6.En vertu d’un nouvel article du Code pénal introduit en 2003 (art. 124 − Traite des personnes) toute personne coupable de traite encourt une peine maximale de 20 ans de prison si la victime est mineure, l’âge de la victime constituant une circonstance aggravante. Le Code pénal incrimine l’incitation à des actes à caractère sexuel (art. 131), les relations sexuelles et autres actes à caractère sexuel avec un mineur de 16 ans (art. 132) et les attentats à la pudeur sur un mineur de 14 ans (art. 133).
7.Un plan contre la traite de personnes pour la période 2002‑2005 a été adopté et un conseil national chargé de cette question a été constitué en avril 2002. La loi portant ratification par le Kirghizistan de la Convention des Nations Unies contre la criminalité transnationale organisée, du Protocole à ladite Convention visant à prévenir, réprimer et punir la traite des personnes, en particulier des femmes et des enfants, du Protocole contre le trafic illicite de migrants par terre, air et mer, additionnel à ladite Convention et de la Convention internationale sur la protection des droits de tous les travailleurs migrants et des membres de leur famille a été adoptée en avril 2003.
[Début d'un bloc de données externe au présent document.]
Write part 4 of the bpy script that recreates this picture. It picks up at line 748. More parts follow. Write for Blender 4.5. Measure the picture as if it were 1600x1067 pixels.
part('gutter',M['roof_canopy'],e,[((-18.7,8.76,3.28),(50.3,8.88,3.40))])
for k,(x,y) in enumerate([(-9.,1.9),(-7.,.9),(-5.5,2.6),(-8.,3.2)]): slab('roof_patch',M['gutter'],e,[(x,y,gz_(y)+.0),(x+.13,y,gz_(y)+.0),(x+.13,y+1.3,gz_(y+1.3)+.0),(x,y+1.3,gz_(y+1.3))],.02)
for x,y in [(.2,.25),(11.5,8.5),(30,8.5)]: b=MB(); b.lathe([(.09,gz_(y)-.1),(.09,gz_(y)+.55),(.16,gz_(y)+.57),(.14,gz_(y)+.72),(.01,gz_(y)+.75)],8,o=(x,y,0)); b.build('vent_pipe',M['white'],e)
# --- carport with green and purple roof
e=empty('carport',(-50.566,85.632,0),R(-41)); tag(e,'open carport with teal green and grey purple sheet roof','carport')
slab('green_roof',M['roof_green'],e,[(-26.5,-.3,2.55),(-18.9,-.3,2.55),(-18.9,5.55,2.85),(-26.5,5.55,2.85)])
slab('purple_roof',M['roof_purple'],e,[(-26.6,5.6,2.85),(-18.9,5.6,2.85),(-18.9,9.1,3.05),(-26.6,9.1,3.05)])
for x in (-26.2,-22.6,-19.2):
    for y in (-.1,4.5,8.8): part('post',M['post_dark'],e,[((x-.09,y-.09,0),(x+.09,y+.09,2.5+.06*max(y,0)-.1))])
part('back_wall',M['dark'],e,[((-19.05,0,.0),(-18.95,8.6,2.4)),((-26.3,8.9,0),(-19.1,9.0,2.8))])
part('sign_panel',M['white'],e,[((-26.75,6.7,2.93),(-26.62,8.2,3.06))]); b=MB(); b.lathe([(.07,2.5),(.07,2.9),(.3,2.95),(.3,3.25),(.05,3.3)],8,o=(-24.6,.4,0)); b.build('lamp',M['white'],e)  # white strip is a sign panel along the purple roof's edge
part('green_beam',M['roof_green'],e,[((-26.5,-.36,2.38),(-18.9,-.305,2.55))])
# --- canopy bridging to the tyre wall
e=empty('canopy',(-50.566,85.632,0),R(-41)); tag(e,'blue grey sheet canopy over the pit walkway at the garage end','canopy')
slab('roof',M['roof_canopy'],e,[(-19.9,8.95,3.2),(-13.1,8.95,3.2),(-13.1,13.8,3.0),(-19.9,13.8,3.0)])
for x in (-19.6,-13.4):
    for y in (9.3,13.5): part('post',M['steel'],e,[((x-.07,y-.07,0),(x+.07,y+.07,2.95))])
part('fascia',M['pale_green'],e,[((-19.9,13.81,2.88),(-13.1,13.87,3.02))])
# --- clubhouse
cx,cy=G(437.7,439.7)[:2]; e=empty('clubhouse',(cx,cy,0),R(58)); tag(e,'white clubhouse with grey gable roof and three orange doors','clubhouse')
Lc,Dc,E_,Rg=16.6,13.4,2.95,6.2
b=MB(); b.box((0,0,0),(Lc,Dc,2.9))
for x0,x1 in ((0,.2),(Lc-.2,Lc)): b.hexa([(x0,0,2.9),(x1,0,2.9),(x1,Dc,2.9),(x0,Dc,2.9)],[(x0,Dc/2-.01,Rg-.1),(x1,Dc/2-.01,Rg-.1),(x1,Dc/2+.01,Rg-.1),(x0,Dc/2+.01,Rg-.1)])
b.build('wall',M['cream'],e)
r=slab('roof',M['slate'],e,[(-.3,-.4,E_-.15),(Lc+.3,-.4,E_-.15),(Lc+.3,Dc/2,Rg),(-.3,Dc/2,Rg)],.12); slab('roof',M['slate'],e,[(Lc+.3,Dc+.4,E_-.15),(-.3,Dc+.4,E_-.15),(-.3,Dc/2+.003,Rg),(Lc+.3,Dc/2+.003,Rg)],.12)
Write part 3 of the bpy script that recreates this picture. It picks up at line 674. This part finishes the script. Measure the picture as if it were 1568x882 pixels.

8.En 2005, le Gouvernement a soutenu une vingtaine de projets à caractère social, dont un prévoyant la création d’un centre d’hébergement temporaire pour les enfants des rues. Dans le prolongement d’une conférence nationale sur la situation des enfants au Kirghizistan organisée en collaboration avec l’UNICEF et l’Agence suédoise de développement international et après la signature le 20 janvier 2006 du décret présidentiel sur les mesures à prendre d’urgence afin d’améliorer la situation des enfants, un projet de plan national d’action pour 2007‑2010 visant à éradiquer les pires formes de travail des enfants et à promouvoir la réadaptation et la réinsertion de ces enfants a été élaboré; il est en cours d’examen par le Parlement.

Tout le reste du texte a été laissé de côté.